▸ WORK REQUIRED: Search the material below for the word "from". Copy every line that has it.
-- start MATERIAL FOR THIS TASK --
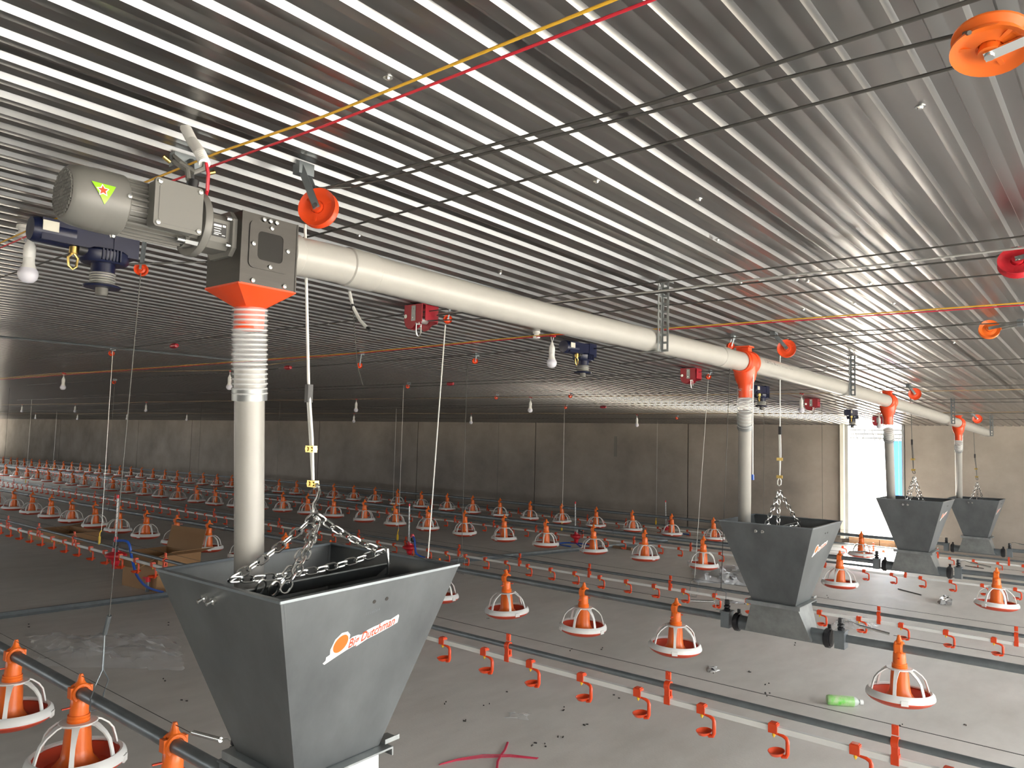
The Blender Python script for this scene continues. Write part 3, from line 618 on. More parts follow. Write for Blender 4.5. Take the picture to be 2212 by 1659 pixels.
MB().prism(rrect(.112, .110, .008), MY(.818, .088, .004), (0, 1, 0), (0, 0, 1), .009).build('box_lid', M['motor'], tb)
ld = MB(); q = [(a, b) for a, b in ((-.040, .046), (.040, .046), (.046, .036), (.046, -.036), (.040, -.046), (-.040, -.046), (-.046, -.036), (-.046, .036))]
ld.prism(q, MY(.818, .0968, .004), (0, 1, 0), (0, 0, 1), .0015); ld.build('lid_panel', M['motor'], tb)
for a in (-.047, .047):
    for b in (-.046, .046): put('screw', rv, tb, MY(.818 + a, .097, .004 + b))
MB().cyl(MY(.858, .073, .058), MY(.862, .073, .082), .011, n=12).build('cable_gland', M['black'], tb)
# triangular lime sticker on the fan cover
def oncov(y, s, r=.0697): a = -.02 + s / .069; return MY(y, r * math.cos(a), r * math.sin(a))
sk = MB(); rows = 7
for j in range(rows):
    f = j / (rows - 1)
    for k in range(7): sk.v.append(tuple(oncov(.667 + (k / 6 - .5) * .050 * (1 - f) + .004 * f, .022 - f * .044)))
sk.f = [(j*7+k, j*7+k+1, (j+1)*7+k+1, (j+1)*7+k) for j in range(rows - 1) for k in range(6)]
sk = sk.build('sticker', M['lime'], du)
sp = MB(); pts = [oncov(.665 + (.011 if k % 2 == 0 else .0048) * math.cos(PI * k / 5 + .4), .007 + (.011 if k % 2 == 0 else .0048) * math.sin(PI * k / 5 + .4), .0705) for k in range(10)]
sp.add(pts, [tuple(range(10))]); sp.build('star', M['decal_red'], sk)
sw = MB(); pts = [oncov(.665 + (.014 if k % 2 == 0 else .0075) * math.cos(PI * k / 5 + .4), .007 + (.014 if k % 2 == 0 else .0075) * math.sin(PI * k / 5 + .4), .0701) for k in range(10)]
sw.add(pts, [tuple(range(10))]); sw.build('star_edge', M['decal'], sk)
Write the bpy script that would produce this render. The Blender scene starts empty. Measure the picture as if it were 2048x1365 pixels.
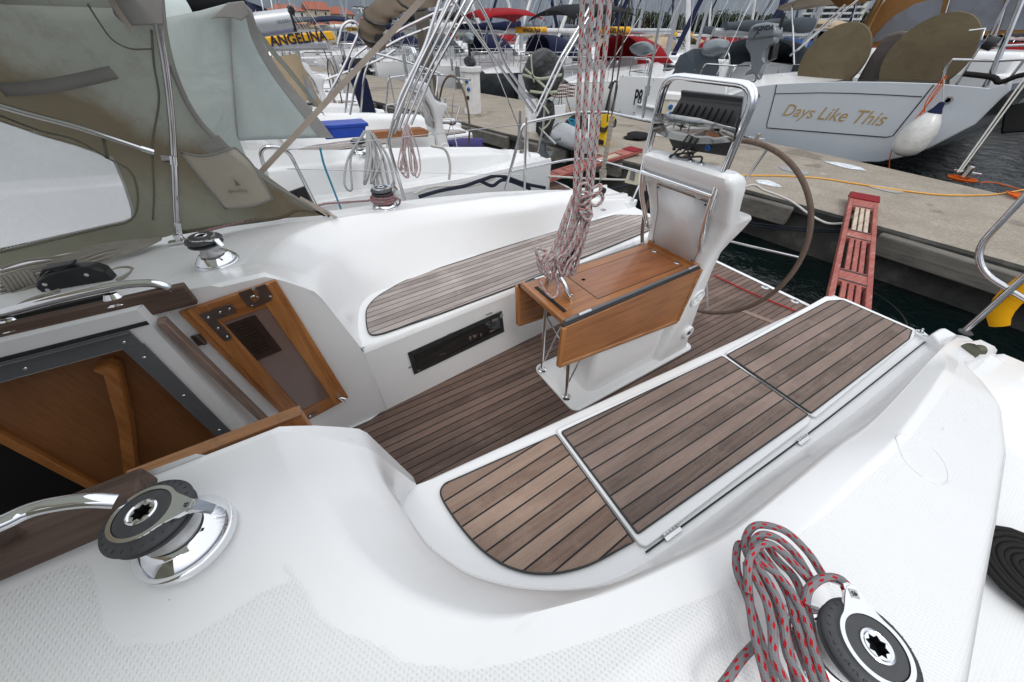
import bpy, math, random
from mathutils import Vector, Matrix
S = bpy.context.scene
COL = S.collection
# ---------------------------------------------------------------- camera
F = 670.65; CX, CY = 1024.0, 682.5; H = 1.8
RW = ((0.85258, -0.34520, 0.39220), (-0.52240, -0.57970, 0.62530), (0.01150, -0.73810, -0.67460))
R_ = Matrix(RW)                       # camera (x right, y down, z forward) -> world
def _orth(M):
    a = Vector(M[2]).normalized(); b = Vector(M[0]); b = (b - a*b.dot(a)).normalized(); c = a.cross(b)
    return Matrix((b, c, a))
R_ = _orth(R_)
cam_d = bpy.data.cameras.new('camera'); cam = bpy.data.objects.new('camera', cam_d); COL.objects.link(cam)
cam_d.sensor_width = 36.0; cam_d.lens = F/2048*36; cam_d.clip_start = 0.02; cam_d.clip_end = 6000
Mc = Matrix((R_.col[0], -R_.col[1], -R_.col[2])).transposed().to_4x4(); Mc.translation = (0, 0, H)
cam.matrix_world = Mc
S.camera = cam
# ---------------------------------------------------------------- world, sun, exposure
SUN_EL, SUN_AZ = math.radians(52), math.radians(200)
W = bpy.data.worlds.new('World'); S.world = W; W.use_nodes = True
nt = W.node_tree; nt.nodes.clear()
def N(nt, t, ins=None, **kw):
    n = nt.nodes.new(t)
    for k, v in kw.items(): setattr(n, k, v)
    for k, v in (ins or {}).items():
        s = n.inputs[k]
        if hasattr(v, 'is_linked') or isinstance(v, bpy.types.NodeSocket): nt.links.new(v, s)
        else:
            if isinstance(v, (tuple, list)) and len(v) == 3 and s.type == 'RGBA': v = (*v, 1)
            s.default_value = v
    return n
def MA(nt, op, a, b=0.0, c=None):
    n = N(nt, 'ShaderNodeMath', {0: a, 1: b}, operation=op)
    if c is not None:
        if isinstance(c, bpy.types.NodeSocket): nt.links.new(c, n.inputs[2])
        else: n.inputs[2].default_value = c
    return n.outputs[0]
def MIX(nt, f, a, b, typ='RGBA', blend='MIX'):
    n = N(nt, 'ShaderNodeMix', data_type=typ)
    if typ == 'RGBA': n.blend_type = blend
    ia, ib, io = (6, 7, 2) if typ == 'RGBA' else (2, 3, 0)
    for i, v in ((0, f), (ia, a), (ib, b)):
        s = n.inputs[i]
        if isinstance(v, bpy.types.NodeSocket): nt.links.new(v, s)
        else: s.default_value = (*v, 1) if isinstance(v, (tuple, list)) and len(v) == 3 else v
    return n.outputs[io]
def RAMP(nt, fac, stops):
    n = N(nt, 'ShaderNodeValToRGB', {0: fac}); r = n.color_ramp
    while len(r.elements) < len(stops): r.elements.new(0.5)
    for e, (p, c) in zip(r.elements, stops):
        e.position = p; e.color = (*c, 1) if len(c) == 3 else c
    return n.outputs[0]
sky = N(nt, 'ShaderNodeTexSky', sky_type='NISHITA', sun_disc=False, sun_elevation=SUN_EL, sun_rotation=SUN_AZ)
sky.altitude = 10; sky.dust_density = 3
tc = N(nt, 'ShaderNodeTexCoord')
sep = N(nt, 'ShaderNodeSeparateXYZ', {0: tc.outputs['Generated']})
el = MA(nt, 'MAXIMUM', sep.outputs[2], 0.0)
mp = N(nt, 'ShaderNodeMapping', {'Vector': tc.outputs['Generated'], 'Scale': (1.5, 1.5, 6.0)})
nz = N(nt, 'ShaderNodeTexNoise', {'Vector': mp.outputs[0], 'Scale': 1.6, 'Detail': 6.0, 'Roughness': 0.6})
cl = RAMP(nt, nz.outputs[0], [(0.35, (2.3, 3.0, 4.2)), (0.65, (4.4, 5.0, 6.0))])
rise = N(nt, 'ShaderNodeMapRange', {0: el, 1: .10, 2: .55, 3: 0.0, 4: 1.0}, interpolation_type='SMOOTHSTEP')
grad = MA(nt, 'MULTIPLY_ADD', rise.outputs[0], 2.15, MA(nt, 'MULTIPLY_ADD', el, .35, 0.50))
clg = N(nt, 'ShaderNodeVectorMath', {0: cl, 1: (1, 1, 1)}, operation='MULTIPLY')
nt.links.new(grad, N(nt, 'ShaderNodeCombineXYZ').inputs[0])
cmb = N(nt, 'ShaderNodeCombineXYZ', {0: grad, 1: grad, 2: grad})
nt.links.new(cmb.outputs[0], clg.inputs[1])
# high overcast greyer than the horizon
hi = MIX(nt, MA(nt, 'MINIMUM', MA(nt, 'MULTIPLY', el, 2.2), 1.0), clg.outputs[0], N(nt, 'ShaderNodeVectorMath', {0: (4.6, 4.72, 4.9), 1: cmb.outputs[0]}, operation='MULTIPLY').outputs[0])
skymix = MIX(nt, 0.85, sky.outputs[0], hi)
bg = N(nt, 'ShaderNodeBackground', {'Color': skymix, 'Strength': 0.098})
nt.links.new(bg.outputs[0], N(nt, 'ShaderNodeOutputWorld').inputs[0])
sun_d = bpy.data.lights.new('sun', 'SUN'); sun_d.energy = 0.7; sun_d.angle = math.radians(18); sun_d.color = (1, .97, .93)
sun = bpy.data.objects.new('sun', sun_d); COL.objects.link(sun)
# direction towards the sun, matching the sky texture (rotation measured clockwise from +Y)
sd = Vector((math.sin(SUN_AZ)*math.cos(SUN_EL), math.cos(SUN_AZ)*math.cos(SUN_EL), math.sin(SUN_EL)))
sun.rotation_euler = sd.to_track_quat('Z', 'Y').to_euler(); sun.location = (0, 0, 30)
S.view_settings.view_transform = 'Standard'; S.view_settings.look = 'None'; S.view_settings.gamma = 1
S.view_settings.exposure = 0.05
S.render.engine = 'CYCLES'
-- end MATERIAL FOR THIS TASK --
▸ EXERCISE ANSWER:
The Blender Python script for this scene continues. Write part 3, from line 618 on. More parts follow. Write for Blender 4.5. Take the picture to be 2212 by 1659 pixels.
from mathutils import Vector, Matrix
# direction towards the sun, matching the sky texture (rotation measured clockwise from +Y)